Brincadeira, esse pensamento foi só para amenizar a tensão, pois ele foi muito equilibrado nessa hora; tanto com a cobra como com a estrada, pois graças a sua sabedoria estou contando hoje essa história.
Então ela - a cobra - se enrolou toda no retrovisor do carro, do lado do motorista, esticou a cabeça, deu um pulo e se foi.
Nossa, que alívio! - suspirei.
Como meu amigo não a viu pular, já que observá-la era a minha missão( a dele era observar a estrada), ele me perguntou ainda duvidoso;
-Você a viu pular?
- Vi, respondi.
Paramos num posto de gasolina e ele olhou todo o carro, por dentro e por fora, e depois seguimos em viagem.

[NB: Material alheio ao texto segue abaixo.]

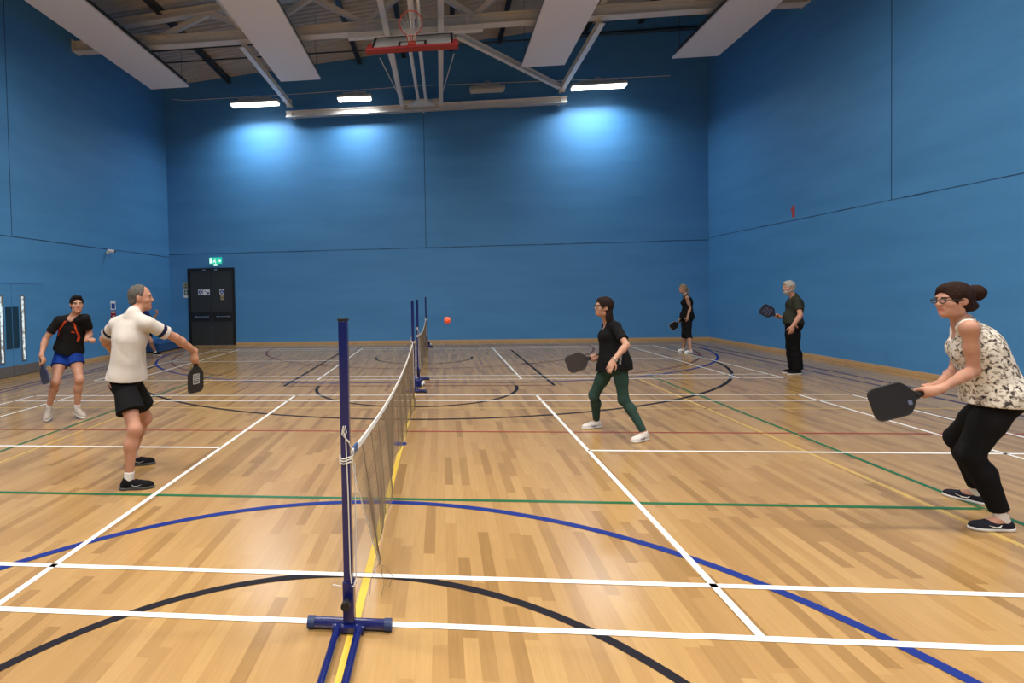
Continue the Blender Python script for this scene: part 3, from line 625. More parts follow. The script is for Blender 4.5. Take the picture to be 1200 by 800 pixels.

Conversamos sobre vários assuntos no decorrer da viagem. A danada da cobra nos havia deixado, porém, ficamos com a sua lembrança, pois de vez em quando ele me perguntava:
- Você a viu pular mesmo?
E eu sempre respondia que havia visto pular, que ele podia ficar tranquilo.
Depois de responder retomamos a nossa conversa que não era mais sobre a nossa companhia indesejada.
Um bom tempo depois de estrada, ele me perguntou novamente
- Tem certeza que a viu pular mesmo?
Respondi, mais uma vez, que sim, entretanto, disse, só não a ví se arrastando pela estrada.
Ainda bem, que quando respondi desta forma, já estávamos chegando a nossa cidade.